How Is the Coefficient of Friction Calculated in a Spring Block System?

[southernbelle]

Homework Statement

A block of mass 1 kg is forced against a horizontal spring of negligible mass, compressing the spring an amount x1= 0.2m. When released, the block moves on a horizontal tabletop a distance x2 = 1.0m before coming to rest. The spring constant k is 100 N. What is the coefficient of friction, μ, between the block and the table?

Homework Equations

K₁ + U₁ = K₂ + U₂
fs= -kx
Kinetic energy = 1/2kv²
Potential energy = mgh

The Attempt at a Solution

At x1 kinetic energy is 0 and potential energy is 1/2kΔx²
So the total energy would be = 40.
However, I do not know how to tie this in with the coefficients of friction.

 

[Rake-MC]

potential energy of a linear spring = \frac{1}{2} kx^2

therefore potential energy of this spring at this compression = \frac{1}{2} (100) (.04) = 2J

conservation of momentum E_k = E_p

so kinetic energy also = 2J at the moment that the spring reaches full length. \frac{1}{2}mv^2 = 2

Now solve for velocity at the instant it leaves the spring.

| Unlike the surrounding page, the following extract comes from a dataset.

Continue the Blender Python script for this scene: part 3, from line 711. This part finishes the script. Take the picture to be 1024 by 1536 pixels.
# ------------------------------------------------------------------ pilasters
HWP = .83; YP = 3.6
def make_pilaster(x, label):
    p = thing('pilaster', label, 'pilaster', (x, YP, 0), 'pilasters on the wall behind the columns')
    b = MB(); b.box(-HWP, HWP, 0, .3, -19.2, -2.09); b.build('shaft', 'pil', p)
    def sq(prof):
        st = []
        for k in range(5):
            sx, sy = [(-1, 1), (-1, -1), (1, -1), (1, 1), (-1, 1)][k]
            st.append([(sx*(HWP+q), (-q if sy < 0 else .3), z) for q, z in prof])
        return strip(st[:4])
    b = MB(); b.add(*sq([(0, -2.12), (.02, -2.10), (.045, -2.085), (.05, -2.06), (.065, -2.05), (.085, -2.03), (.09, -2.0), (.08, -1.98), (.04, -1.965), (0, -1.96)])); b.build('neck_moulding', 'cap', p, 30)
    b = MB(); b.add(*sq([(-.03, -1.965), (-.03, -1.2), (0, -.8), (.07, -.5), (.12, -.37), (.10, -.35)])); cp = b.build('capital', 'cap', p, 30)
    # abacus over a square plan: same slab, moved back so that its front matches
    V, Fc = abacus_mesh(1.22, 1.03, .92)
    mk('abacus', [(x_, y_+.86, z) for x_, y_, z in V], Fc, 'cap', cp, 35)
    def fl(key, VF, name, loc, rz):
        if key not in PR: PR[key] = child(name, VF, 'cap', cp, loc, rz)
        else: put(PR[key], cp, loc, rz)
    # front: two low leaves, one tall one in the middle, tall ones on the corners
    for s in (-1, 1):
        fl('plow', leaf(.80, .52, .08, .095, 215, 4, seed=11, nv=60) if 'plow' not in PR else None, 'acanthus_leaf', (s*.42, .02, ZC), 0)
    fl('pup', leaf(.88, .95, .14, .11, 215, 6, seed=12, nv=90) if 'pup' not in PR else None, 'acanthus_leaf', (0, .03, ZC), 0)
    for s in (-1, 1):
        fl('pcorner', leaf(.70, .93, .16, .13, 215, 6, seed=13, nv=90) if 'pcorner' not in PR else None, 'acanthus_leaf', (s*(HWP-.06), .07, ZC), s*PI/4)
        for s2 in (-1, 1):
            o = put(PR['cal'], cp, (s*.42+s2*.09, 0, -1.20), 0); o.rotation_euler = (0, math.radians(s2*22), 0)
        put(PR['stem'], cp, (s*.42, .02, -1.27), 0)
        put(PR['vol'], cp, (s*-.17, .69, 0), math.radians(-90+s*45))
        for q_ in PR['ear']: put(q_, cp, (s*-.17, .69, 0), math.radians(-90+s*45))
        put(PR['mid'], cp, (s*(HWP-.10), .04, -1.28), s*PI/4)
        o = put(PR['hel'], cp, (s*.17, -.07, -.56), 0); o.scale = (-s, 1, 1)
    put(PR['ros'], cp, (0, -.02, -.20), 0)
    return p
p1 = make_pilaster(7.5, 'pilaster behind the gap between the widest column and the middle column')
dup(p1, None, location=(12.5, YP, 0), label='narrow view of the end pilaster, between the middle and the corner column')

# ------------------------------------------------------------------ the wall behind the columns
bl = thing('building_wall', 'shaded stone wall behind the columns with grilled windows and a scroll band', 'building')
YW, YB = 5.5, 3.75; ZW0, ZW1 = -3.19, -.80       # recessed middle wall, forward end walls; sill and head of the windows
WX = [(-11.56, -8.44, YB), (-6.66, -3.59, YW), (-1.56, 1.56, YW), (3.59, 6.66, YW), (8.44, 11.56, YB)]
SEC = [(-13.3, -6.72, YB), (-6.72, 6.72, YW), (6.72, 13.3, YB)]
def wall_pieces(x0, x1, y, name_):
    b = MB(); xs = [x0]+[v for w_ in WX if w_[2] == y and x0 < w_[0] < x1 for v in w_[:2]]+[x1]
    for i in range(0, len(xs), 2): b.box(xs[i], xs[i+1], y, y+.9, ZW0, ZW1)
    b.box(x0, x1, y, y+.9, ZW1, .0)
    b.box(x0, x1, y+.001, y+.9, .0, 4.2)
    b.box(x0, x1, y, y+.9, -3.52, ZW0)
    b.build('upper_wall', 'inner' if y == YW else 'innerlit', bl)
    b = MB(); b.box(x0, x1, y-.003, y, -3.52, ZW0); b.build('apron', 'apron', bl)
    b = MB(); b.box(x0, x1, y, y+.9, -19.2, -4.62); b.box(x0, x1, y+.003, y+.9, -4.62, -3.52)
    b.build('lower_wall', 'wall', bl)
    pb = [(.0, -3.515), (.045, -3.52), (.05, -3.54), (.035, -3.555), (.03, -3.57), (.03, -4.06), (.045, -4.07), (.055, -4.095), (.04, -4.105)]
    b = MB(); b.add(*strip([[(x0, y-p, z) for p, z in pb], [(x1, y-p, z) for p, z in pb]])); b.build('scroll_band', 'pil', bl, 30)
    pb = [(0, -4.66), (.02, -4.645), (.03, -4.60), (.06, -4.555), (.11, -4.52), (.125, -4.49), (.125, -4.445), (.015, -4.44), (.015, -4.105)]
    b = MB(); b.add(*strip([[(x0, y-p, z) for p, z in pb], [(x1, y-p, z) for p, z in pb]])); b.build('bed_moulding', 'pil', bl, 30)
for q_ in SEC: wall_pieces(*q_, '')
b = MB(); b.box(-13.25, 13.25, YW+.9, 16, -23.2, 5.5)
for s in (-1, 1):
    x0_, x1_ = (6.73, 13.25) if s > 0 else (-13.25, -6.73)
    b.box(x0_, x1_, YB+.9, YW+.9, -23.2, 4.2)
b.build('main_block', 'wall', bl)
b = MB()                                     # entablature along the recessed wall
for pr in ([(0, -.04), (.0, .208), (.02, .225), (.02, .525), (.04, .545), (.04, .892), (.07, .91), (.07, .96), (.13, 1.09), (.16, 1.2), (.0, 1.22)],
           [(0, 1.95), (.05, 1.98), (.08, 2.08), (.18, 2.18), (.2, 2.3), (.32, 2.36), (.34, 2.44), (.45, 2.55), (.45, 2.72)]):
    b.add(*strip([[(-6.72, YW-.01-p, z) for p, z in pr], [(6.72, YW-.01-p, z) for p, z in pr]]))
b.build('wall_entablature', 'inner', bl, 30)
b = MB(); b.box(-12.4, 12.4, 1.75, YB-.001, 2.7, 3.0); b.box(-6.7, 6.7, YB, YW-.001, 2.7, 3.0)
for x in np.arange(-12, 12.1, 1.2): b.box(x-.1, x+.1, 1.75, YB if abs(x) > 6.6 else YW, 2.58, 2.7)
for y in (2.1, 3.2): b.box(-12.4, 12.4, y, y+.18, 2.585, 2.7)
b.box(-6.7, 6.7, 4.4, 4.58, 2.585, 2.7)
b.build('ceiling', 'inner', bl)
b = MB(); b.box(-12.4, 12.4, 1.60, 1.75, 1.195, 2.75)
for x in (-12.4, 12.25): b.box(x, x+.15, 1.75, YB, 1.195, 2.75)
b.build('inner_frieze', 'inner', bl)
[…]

Calculate the force due to gravity on the block.
Let me know how you go from there, it should be clear how to finish the question.

 

[southernbelle]

Okay I understand now, thank you!

 

[Rake-MC]

Okay I understand now, thank you!

No worries, I just realized that there was an error in the equation I wrote out on the second line of my post, however the result is still the same. I have corrected it now. apologies.